Work with merger paves way for award
December 12, 1996
Nancy Norman, associate director of Iowa State’s Social and Behavioral Research Center for Rural Health, recently received the 1996 National Board Leadership Merit Award from the Child Welfare League of America.
The award is given to board members of child welfare agencies who have distinguished themselves with their service.
Norman recently completed a two-year term as board president of Orchard Place Des Moines Child Guidance Center, a member agency of the Child Welfare League of America, which represents 425 child welfare agencies in the United States and Canada.
Orchard Place was founded in 1886 as an orphanage, and today ” … is a facility in Des Moines that provides mental health services to kids, and also services to kids that are involved in the juvenile justice system,” Norman said.
Norman led Orchard Place through a period of major expansion in its community delinquency program, expansion of its physical plant, restructuring of its residential operations and a merger with the Des Moines Child and Adolescent Guidance Center.
Earl Kelly, executive director of Orchard Place, said the award was “well deserved.”
“Nancy served two years as president of the board of directors … and she piloted it through some real periods of expansion and growth and did just a wonderful job,” Kelly said.
“Usually our board presidents sit in office for one year, but she graciously accepted for another year, which I think is a sign of her untiring ability to rise to the occasion,” he said.
“Then she started a merger process with the Des Moines Child Guidance Center, so we merged with another agency in mid 1996. It was very significant; it’s the first time that’s happened to us in 100 years,” Kelly said.
Norman said the nominating committee asked her if she would serve another term.
“They just thought it was such a time of transition that maybe the existing officer should continue,” she said.
A major portion of Norman’s time as president of the board was spent on the merger with the Child Guidance Center.
“We completed the merger … and it probably took us more than a year, because we had to figure out if we wanted to do this, and the staff of each organization had to learn about the other place, and everybody had to get comfortable with it,” Norman said.
In addition to the merger, Norman has worked on several other projects in the last few years.
“We joined a network to provide adult as well as children’s services called Golden Circle. Then the Pace Program, the program that works with delinquent kids began to grow, and we had to find an additional facility.
“We had to think about providing service at more than one location, and that was kind of a change for us,” Norman said.
She is working on a collaborative effort of five years to introduce a new system of health care to rural Iowa.
Called “Hometown Health,” test models are being run in Waverly, Pocahontas and Glenwood.
“We go into communities, we try to find some people who make decisions in the community, and we set up a steering committee. The whole idea is to get people in the community to take responsibility for their own health care and not just leave it to the professionals, although [health care] providers are very critical to the process,” Norman said.
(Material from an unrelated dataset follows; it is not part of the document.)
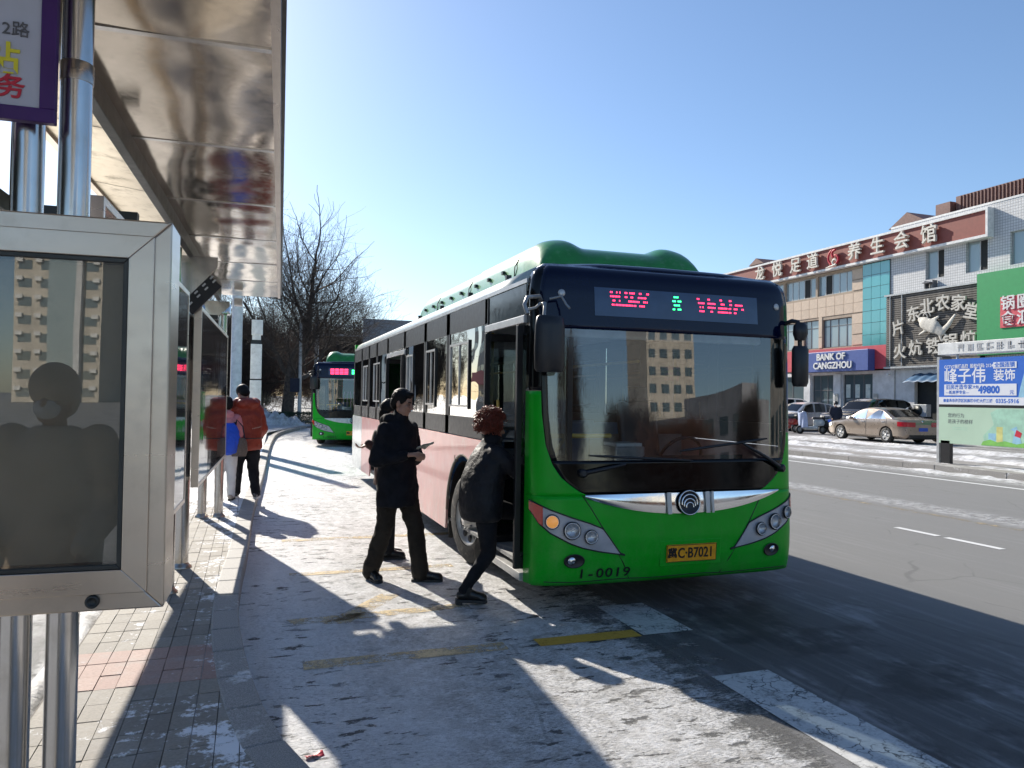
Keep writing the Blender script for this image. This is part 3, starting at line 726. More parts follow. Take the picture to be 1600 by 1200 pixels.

“It usually takes more than a year to implement the process, and part of the process is surveying the residents … I have analyzed the data in several of the cases, and we go back and share that information with the community. Then the communities take the project on, and determine a couple of things that they can do, and move forward.
“A lot of times in these communities, although the providers know each other, they don’t know exactly what everybody does, and so that’s one of the first steps that they seem to go through; establishing a formal relationship, or steering committee or an inter-agency group,” she said.
“All of this is timely, because of health care reform that really didn’t happen at the federal level, but it’s happening at the local level as providers and communities realize they’re going to need to do something different,” Norman said.
Norman is also an administrator at the Center for Family Research, and formerly served on a subcommittee of the Insurance and Annuities Committee that set up the new ISU Benefits Plan, and as commissioner for the Iowa Department of Human Resources.